▶ [What needs to be done]:
Among the records that follow, set down only the lines from the one containing "Reconstruct this image" to the one containing "from mathutils import Vector, noise", both included, exactly.
################
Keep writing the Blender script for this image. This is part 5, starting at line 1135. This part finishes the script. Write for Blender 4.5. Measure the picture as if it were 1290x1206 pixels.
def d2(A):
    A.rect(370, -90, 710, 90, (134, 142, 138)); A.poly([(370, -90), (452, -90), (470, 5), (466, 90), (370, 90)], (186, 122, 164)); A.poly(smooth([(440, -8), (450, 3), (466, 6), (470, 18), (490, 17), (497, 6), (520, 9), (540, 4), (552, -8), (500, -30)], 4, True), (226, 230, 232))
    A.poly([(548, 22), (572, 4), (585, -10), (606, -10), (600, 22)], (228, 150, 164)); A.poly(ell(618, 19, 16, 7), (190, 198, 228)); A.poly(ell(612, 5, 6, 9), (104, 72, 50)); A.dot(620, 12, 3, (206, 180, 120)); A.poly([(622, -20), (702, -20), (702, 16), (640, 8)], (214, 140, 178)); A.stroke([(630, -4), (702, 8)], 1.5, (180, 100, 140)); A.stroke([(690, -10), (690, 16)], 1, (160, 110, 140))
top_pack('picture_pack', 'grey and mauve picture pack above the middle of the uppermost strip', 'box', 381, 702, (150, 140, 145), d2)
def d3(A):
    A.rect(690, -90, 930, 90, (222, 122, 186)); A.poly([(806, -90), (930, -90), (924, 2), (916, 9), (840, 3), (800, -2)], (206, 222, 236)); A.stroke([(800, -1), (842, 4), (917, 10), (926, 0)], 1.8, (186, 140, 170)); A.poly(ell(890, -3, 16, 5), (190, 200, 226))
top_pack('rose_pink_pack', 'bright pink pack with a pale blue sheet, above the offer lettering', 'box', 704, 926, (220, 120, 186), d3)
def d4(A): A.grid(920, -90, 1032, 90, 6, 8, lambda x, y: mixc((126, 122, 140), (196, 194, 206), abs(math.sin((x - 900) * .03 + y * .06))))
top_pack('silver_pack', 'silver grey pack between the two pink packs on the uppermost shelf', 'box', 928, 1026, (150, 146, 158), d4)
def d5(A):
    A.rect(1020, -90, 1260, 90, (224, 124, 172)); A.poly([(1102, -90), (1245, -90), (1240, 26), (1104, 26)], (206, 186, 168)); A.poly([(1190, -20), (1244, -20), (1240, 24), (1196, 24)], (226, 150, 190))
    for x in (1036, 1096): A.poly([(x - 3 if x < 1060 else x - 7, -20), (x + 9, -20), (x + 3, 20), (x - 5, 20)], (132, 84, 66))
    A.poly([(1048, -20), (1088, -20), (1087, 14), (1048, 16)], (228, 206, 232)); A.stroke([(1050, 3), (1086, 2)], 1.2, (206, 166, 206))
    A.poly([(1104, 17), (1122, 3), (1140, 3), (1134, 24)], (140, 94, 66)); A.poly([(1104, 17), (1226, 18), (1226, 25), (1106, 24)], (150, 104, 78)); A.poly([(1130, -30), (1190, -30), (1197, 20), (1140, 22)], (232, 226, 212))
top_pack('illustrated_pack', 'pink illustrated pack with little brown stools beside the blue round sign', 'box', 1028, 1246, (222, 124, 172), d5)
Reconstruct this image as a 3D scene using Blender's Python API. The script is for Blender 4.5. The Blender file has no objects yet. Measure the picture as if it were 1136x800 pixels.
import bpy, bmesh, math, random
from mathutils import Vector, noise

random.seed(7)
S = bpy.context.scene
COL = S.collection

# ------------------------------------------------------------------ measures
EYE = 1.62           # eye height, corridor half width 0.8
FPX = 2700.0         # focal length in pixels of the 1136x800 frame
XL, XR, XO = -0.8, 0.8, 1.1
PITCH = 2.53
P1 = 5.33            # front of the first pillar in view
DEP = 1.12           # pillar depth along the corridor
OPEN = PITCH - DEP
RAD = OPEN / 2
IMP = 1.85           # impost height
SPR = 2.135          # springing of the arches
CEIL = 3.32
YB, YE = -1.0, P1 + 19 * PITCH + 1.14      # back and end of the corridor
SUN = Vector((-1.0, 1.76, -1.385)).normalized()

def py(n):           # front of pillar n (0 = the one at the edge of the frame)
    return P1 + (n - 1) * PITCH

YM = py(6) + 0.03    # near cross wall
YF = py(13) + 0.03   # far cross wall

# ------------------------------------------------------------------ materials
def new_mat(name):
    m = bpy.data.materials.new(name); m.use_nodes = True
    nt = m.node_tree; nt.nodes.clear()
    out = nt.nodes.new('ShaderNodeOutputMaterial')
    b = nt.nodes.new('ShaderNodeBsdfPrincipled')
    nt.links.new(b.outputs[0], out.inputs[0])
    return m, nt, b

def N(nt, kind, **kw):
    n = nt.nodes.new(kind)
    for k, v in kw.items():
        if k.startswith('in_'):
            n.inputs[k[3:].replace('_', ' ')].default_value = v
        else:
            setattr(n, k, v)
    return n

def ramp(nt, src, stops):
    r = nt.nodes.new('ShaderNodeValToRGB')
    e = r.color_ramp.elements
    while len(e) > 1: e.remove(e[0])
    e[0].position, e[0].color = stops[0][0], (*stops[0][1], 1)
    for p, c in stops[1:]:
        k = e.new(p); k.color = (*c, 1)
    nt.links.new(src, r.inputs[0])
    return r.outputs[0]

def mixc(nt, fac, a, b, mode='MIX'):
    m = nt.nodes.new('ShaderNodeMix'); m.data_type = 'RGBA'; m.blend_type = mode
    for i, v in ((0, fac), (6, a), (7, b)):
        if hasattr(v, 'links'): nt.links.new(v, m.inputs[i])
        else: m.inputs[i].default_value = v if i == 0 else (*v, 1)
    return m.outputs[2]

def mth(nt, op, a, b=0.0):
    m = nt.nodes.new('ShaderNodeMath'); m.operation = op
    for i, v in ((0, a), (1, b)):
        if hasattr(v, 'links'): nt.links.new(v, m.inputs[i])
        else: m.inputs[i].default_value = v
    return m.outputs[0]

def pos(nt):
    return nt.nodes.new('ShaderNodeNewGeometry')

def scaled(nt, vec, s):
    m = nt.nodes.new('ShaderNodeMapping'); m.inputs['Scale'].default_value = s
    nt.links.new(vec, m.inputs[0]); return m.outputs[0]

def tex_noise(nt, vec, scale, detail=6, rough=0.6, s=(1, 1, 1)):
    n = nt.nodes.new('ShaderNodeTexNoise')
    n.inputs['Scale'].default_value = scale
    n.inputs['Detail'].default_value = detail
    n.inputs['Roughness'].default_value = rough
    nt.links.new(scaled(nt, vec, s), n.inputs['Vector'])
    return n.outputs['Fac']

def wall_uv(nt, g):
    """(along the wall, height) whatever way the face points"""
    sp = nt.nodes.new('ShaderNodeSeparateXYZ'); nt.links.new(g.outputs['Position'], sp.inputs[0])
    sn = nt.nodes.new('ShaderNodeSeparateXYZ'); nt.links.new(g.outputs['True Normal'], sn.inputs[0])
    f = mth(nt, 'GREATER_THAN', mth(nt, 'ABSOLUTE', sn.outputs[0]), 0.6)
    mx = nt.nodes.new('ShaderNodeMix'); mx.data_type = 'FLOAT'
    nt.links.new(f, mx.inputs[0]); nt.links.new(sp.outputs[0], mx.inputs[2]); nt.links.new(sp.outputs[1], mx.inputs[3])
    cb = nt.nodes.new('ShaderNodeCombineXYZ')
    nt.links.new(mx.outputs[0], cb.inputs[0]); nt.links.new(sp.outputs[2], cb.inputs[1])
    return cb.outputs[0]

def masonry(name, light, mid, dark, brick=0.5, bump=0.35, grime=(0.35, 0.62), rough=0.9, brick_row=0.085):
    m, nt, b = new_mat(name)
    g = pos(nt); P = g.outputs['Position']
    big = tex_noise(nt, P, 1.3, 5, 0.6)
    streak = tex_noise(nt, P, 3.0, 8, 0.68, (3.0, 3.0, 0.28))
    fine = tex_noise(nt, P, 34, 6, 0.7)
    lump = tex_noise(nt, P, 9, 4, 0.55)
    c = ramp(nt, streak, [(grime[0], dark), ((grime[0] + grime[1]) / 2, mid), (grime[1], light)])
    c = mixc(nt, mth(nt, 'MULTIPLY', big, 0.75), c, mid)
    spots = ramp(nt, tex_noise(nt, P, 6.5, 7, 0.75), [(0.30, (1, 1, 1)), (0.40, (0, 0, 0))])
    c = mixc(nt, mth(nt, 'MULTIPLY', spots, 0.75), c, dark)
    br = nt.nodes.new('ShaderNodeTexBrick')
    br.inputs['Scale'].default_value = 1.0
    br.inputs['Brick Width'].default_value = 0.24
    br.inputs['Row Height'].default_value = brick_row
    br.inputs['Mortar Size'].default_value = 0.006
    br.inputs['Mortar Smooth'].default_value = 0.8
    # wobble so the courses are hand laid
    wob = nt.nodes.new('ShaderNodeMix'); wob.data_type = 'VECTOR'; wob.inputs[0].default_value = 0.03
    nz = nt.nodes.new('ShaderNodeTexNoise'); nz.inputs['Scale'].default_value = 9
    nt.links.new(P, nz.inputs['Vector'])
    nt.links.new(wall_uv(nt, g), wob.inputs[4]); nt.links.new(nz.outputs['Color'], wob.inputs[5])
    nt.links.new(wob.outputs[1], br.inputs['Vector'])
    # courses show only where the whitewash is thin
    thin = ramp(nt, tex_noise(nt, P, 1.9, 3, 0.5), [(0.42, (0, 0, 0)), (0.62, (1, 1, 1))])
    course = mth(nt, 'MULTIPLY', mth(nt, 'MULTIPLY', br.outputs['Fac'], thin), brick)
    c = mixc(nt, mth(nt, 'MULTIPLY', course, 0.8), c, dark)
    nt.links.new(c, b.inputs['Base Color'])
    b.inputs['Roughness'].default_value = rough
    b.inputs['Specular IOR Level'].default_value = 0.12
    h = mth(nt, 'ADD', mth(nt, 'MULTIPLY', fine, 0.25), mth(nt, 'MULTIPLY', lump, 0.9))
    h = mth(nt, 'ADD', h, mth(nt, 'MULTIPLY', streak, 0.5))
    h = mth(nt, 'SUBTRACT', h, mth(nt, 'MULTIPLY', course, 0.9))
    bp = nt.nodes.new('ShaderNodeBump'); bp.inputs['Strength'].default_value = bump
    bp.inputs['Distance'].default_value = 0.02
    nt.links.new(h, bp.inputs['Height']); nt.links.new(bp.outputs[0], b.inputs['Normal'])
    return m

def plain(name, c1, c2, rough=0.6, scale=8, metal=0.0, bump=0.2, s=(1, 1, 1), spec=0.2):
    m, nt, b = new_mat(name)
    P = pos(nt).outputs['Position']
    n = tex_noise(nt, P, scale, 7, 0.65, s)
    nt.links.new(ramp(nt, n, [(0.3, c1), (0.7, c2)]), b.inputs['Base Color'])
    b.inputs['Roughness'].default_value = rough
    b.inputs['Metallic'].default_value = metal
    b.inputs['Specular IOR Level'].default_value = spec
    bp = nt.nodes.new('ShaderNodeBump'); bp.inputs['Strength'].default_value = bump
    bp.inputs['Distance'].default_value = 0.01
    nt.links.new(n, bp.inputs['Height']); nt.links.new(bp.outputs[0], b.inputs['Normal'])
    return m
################
▶ [Expected answer]:
Reconstruct this image as a 3D scene using Blender's Python API. The script is for Blender 4.5. The Blender file has no objects yet. Measure the picture as if it were 1136x800 pixels.
import bpy, bmesh, math, random
from mathutils import Vector, noise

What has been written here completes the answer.